Thursday, May 05, 2005

British Elections

Today is election day in England. I totally forgot to send letters to some Brits telling them how to vote. Tomorrow remind me to put up the headline "How can the 2,149 people in England who voted be so dumb?". While I am at it, I have some advice about what they can do with their royal family.

Monday, May 02, 2005

Sunday morning F Train

Yesterday morning at around 5:45 AM I was waiting for the F train at the Jay Street station when suddenly, out of nowhere, this wheelchair comes rolling down the stairs followed by this homeless (or just a little-bit crazy) guy hobbling behind. When the wheelchair hit the bottom of the stairs it did what all things with wheels do when they hit the bottom of stairs – it started to roll.
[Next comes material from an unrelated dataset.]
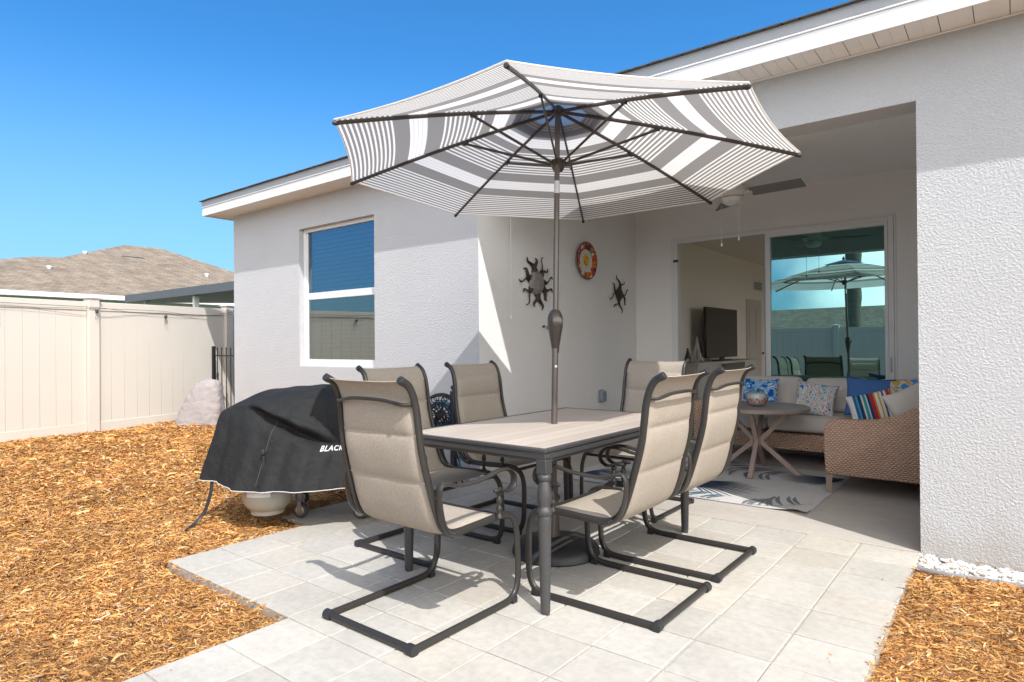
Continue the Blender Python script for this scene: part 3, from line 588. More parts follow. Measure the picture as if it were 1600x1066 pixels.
m = MB(); m.box(XS+.003,XS+.05,6.78,7.20,1.72,2.22,.02); m.build('base_plate','drip_grey',ou)
m = MB(); m.box(XS+.052,XS+.20,6.82,7.16,1.76,2.18,.05); m.build('cover','utility_grey',ou)
hk = thing('wall_hook','small white bracket with a dark tip screwed to the porch wall behind the umbrella pole','hook',(XS,3.3,4.56))
m = MB(); m.box(XS+.003,XS+.05,3.45,3.75,4.5,4.6,.01); m.tube([(XS+.05,3.6,4.56),(XS+.10,3.5,4.56),(XS+.10,3.2,4.57)],.02,8); m.build('bracket','nozzle',hk)
m = MB(); m.lathe([(.03,0),(.045,.03),(.03,.07)],(XS+.10,3.2,4.57),10,(0,-1,0)); m.build('tip','black_plastic',hk)
def cord(name,label,x,y,z0,z1,knob,cat='pull cord',par=None):
    m = MB(); m.tube([(x,y,z1),(x+.005,y,(z0+z1)/2),(x,y,z0)],.007,6); m.lathe([(.012,.10),(.035,.05),(.03,0),(.01,-.01)],(x,y,z0-.06),10)
    o = m.build(name,'fan_white',par)
    if par is None: single(o,(x,y,z0)); tag(o,label,cat)
cord('pull_cord','thin white cord with a small knob hanging beside the sunlit strip of the porch wall',XS+.12,1.39,4.85,9.58,1)
m = MB(); m.tube([(-.52,2,9.58),(-.50,2,9.35),(-.47,2,9.28),(-.44,2,9.35),(-.42,2,9.58)],.008,6); m.lathe([(.01,.09),(.035,.05),(.03,0)],(-.47,2,9.2),10)
tag(single(m.build('ceiling_hook','fan_white'),(-.47,2,9.2)),'small white hook hanging from the porch ceiling near the right pillar','hook')

# ceiling fan
fc = (-5.25,5.1)
fan = thing('ceiling_fan','ceiling fan with grey blades and white motor under the porch ceiling','ceiling fan',(fc[0],fc[1],8.4))
m = MB(); m.lathe([(.22,9.58),(.22,9.48),(.06,9.40),(.05,8.95),(.05,8.80)],(fc[0],fc[1],0),20); m.build('downrod','fan_white',fan)
m = MB(); m.lathe([(.05,8.82),(.30,8.78),(.42,8.68),(.42,8.52),(.34,8.44),(.28,8.40)],(fc[0],fc[1],0),28); m.build('motor','fan_white',fan)
m = MB(); m.lathe([(.27,8.40),(.33,8.36),(.30,8.25),(.18,8.17),(0,8.14)],(fc[0],fc[1],0),24); m.build('lamp_bowl','fan_white',fan)
for k,a in enumerate((-5,118,238)):
    a = math.radians(a); d = Vector((math.cos(a),math.sin(a),0)); s = Vector((-d.y,d.x,0)); up = Vector((0,0,1)); c = Vector((fc[0],fc[1],8.47))
    m = MB(); ay = (s*math.cos(.3)-up*math.sin(.3)); az = d.cross(ay); m.obox(c+d*1.32,d,ay,az,.76,.24,.012,.01); o = m.build('blade','fan_blade',fan)
    m = MB(); m.obox(c+d*.48,d,ay,az,.14,.06,.02,.008); m.build('blade_arm','fan_white',o)
cord('pull_chain',None,-5.55,5.0,6.98,8.3,1,par=fan); cord('pull_chain',None,-5.05,5.05,7.12,8.3,1,par=fan)

# ================================================================ TABLE
TX0,TX1,TY0,TY1,TZ = -7.12,-3.96,-6.57,-1.30,2.45
tb = thing('patio_table','rectangular patio table with beige slatted top, grey metal rim and turned legs','table',(-5.54,-3.93,0))
m = MB(); cy = (TY0+TY1)/2
m.box(TX0+.09,TX1-.09,TY0+.09,cy-.006,TZ-.05,TZ-.004,.006); m.box(TX0+.09,TX1-.09,cy+.006,TY1-.09,TZ-.05,TZ-.004,.006); m.build('tabletop','tabletop',tb)
m = MB()
for a in ((TX0,TX1,TY0,TY0+.088),(TX0,TX1,TY1-.088,TY1),(TX0,TX0+.088,TY0+.089,TY1-.089),(TX1-.088,TX1,TY0+.089,TY1-.089)): m.box(a[0],a[1],a[2],a[3],TZ-.065,TZ,.018)
m.build('rim','metal_table',tb)
m = MB()
for a in ((TX0+.02,TX1-.02,TY0+.02,TY0+.07),(TX0+.02,TX1-.02,TY1-.07,TY1-.02),(TX0+.02,TX0+.07,TY0+.071,TY1-.071),(TX1-.07,TX1-.02,TY0+.071,TY1-.071)): m.box(a[0],a[1],a[2],a[3],TZ-.165,TZ-.067,.02)
for a in ((TX0+.05,TX1-.05,TY0+.05,TY0+.10),(TX0+.05,TX1-.05,TY1-.10,TY1-.05),(TX0+.05,TX0+.10,TY0+.101,TY1-.101),(TX1-.10,TX1-.05,TY0+.101,TY1-.101)): m.box(a[0],a[1],a[2],a[3],TZ-.21,TZ-.166,.008)
m.build('apron','metal_table',tb)
m = MB(); m.box(TX0+.1,TX1-.1,cy-.09,cy+.09,TZ-.11,TZ-.055,.01); m.box(-5.6,-5.48,TY0+.1,cy-.1,TZ-.11,TZ-.055,.01); m.box(-5.6,-5.48,cy+.1,TY1-.1,TZ-.11,TZ-.055,.01); m.build('underframe','metal_table',tb)
legp = [(.066,0),(.072,.03),(.074,.1),(.098,1.30),(.103,1.42),(.095,1.45),(.112,1.47),(.116,1.51),(.108,1.55),(.088,1.58),(.085,1.60),(.108,1.66),(.113,1.74),(.103,1.84),(.085,1.93),(.078,1.96),(.102,1.99),(.106,2.02),(.100,2.05),(.082,2.07),(.085,2.09)]
for x in (TX0+.10,TX1-.10):
    for y in (TY0+.10,TY1-.10):
        m = MB(); m.lathe(legp,(x,y,0),20); m.box(x-.088,x+.088,y-.088,y+.088,2.07,2.286,.012); m.build('leg','metal_table',tb)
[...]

As the chair started to roll down it headed for – you guessed it – the tracks. The voice from the stairs emitted the oddest sounding “Oh no” you ever heard. And a second later me and this other guy just about run in to each other head-on each trying to grab the wheelchair from opposite directions. We each got there about a second too late, and it went right down on to the tracks.

We stared at each other for a second not knowing what to do. At that point two other people came over and started arguing about what should be done. One guy insisted we call the train people, and another insisted it was OK to go down and get it.

I looked both ways, and dropped my bag (and my Talmud) on the floor and went in to the tracks. I handed the wheelchair up to one of arguing people and then the other one helped me get back up.

At that point two transit employees had just arrived. One started helping the guy with the wheelchair and the other was looking around. He came toward me and asked if I was the one who got the chair and I said “yes”. He thanked me, and moved on. Then one of the two arguing people (he was Indian) came to me and was going on and on about what a great thing it was to get the chair from the tracks.

The train didn’t come for another 5 minutes.